Analisi 26 gennaio

Juventus, la pazienza è finita: squadra senz’anima e Motta scaricato

Il secondo tempo di Napoli ha mostrato la vera anima fragile di una squadra insicura e colma di lacune, a cui un tecnico decantato come rivoluzionario ha infuso tutti i propri limiti
Francesco Asprea

Il secondo tempo di Napoli ha mostrato la vera anima fragile di una squadra insicura e colma di lacune, a cui un tecnico decantato come rivoluzionario ha infuso tutti i propri limiti

Se ti chiami Juventus è difficile accettare la sconfitta, ancor più se contro un avversario che ormai da sei partite di fila in casa in campionato ti prende a pallonate. Ma il pesante ko contro la capolista Napoli non lascia in casa bianconera solamente strascichi di natura matematica, visto che in una stagione già finora ampiamente al di sotto delle aspettative ieri sera è scomparso anche lo 0 dalla voce “sconfitte”. Quel che resta impresso nelle fragili teste dei giocatori è soprattutto una sensazione di impotenza e incapacità di lottare, che scaturisce da limiti che settimana dopo settimana hanno preso il sopravvento su quanto di buono fatto vedere nelle prime settimane di lavoro, quando la Vecchia Signora volava sulle ali delle entusiasmo e sulle intuizioni di un allenatore che sembra aver perso in un colpo solo credibilità e fiducia.

Nostalgia di Max

Per ritrovare un secondo tempo senza tiri della Juventus bisogna tornare indietro fino al big match contro l’Inter del 26 novembre 2023. Allora, dopo un botta e risposta tra Vlahovic e Lautaro Martinez, le due squadre si spartirono la posta in palio in un derby d’Italia che in quel momento della stagione profumava per entrambe di scudetto.  Sulla panchina bianconera sedeva allora un tale Max Allegri, che nonostante lo scontento della piazza per una squadra che pur ottenendo risultati mostrava un calcio asfittico e il più delle volte rinunciatario si era già messo l’elmetto a protezione del gruppo, con l’unica idea di perseguire gli obiettivi imposti dalla società prima di salutare a fine stagione. Quella Juve non era bella, ma aveva mentalità, carattere e soprattutto attaccamento al risultato, tutte cose che sembrano mancare a questa versione 2024/25.
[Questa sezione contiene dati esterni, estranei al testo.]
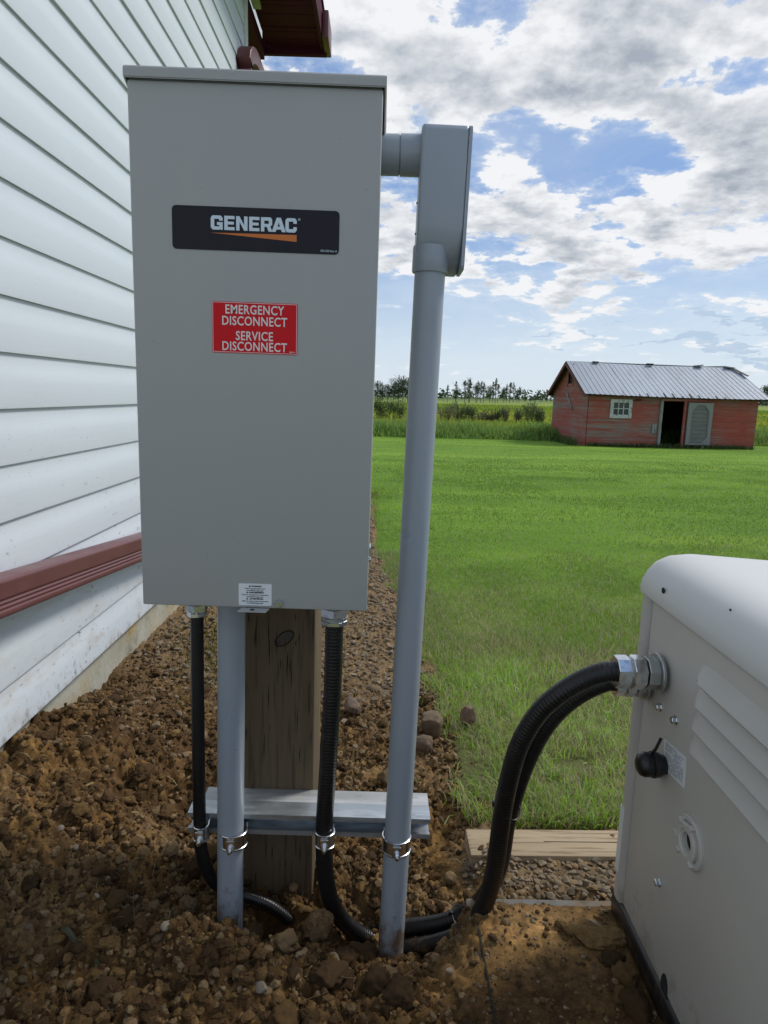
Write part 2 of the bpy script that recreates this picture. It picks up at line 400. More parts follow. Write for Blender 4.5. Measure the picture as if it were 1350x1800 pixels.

Stare sopra non conta più nulla

Il dato chiave sono i punti persi da situazione di vantaggio: 17, più del doppio rispetto all’intera passata stagione (9) e meno solo del 2019/20 (21) nelle ultime 15 edizioni del massimo torneo. E se anche Di Gregorio nel post partita ha sommessamente riconosciuto che qualcosa non funziona e che tutto non può riferirsi sempre alla scorciatoia dell’aspetto mentale, appare evidente che la squadra non creda in quello che fa e che Motta abbia piano piano perso la bussola nel gestire lo spogliatoio, tra scelte sconclusionate e un rapporto con i leader ancora una volta complicato come sempre è stato nella sua carriera.

Una squadra impotente

Questo miscuglio di fragilità produce un minestrone indigesto, che si traduce in un secondo tempo che è una dichiarazione di pura impotenza: appena il Napoli ha alzato l’asticella la squadra si è prima impaurita e poi sgretolata, finendo senza possibilità di replica nel tritacarne azzurro. E mentre Politano correva da Conte appena conquistato il rigore poi trasformato da Lukaku per il 2-1 gridando “siamo troppo forti”, chissà se qualcuno dall’altra parte si è posto invece qualche domanda facendo magari anche un briciolo di autocritica. Dalla parte di Motta, tra leader ai margini e tifosi spazientiti, ora c’è solo Giuntoli. Ma la Juventus non è per tutti: forse è arrivato davvero il momento di riflettere, almeno per salvare il salvabile.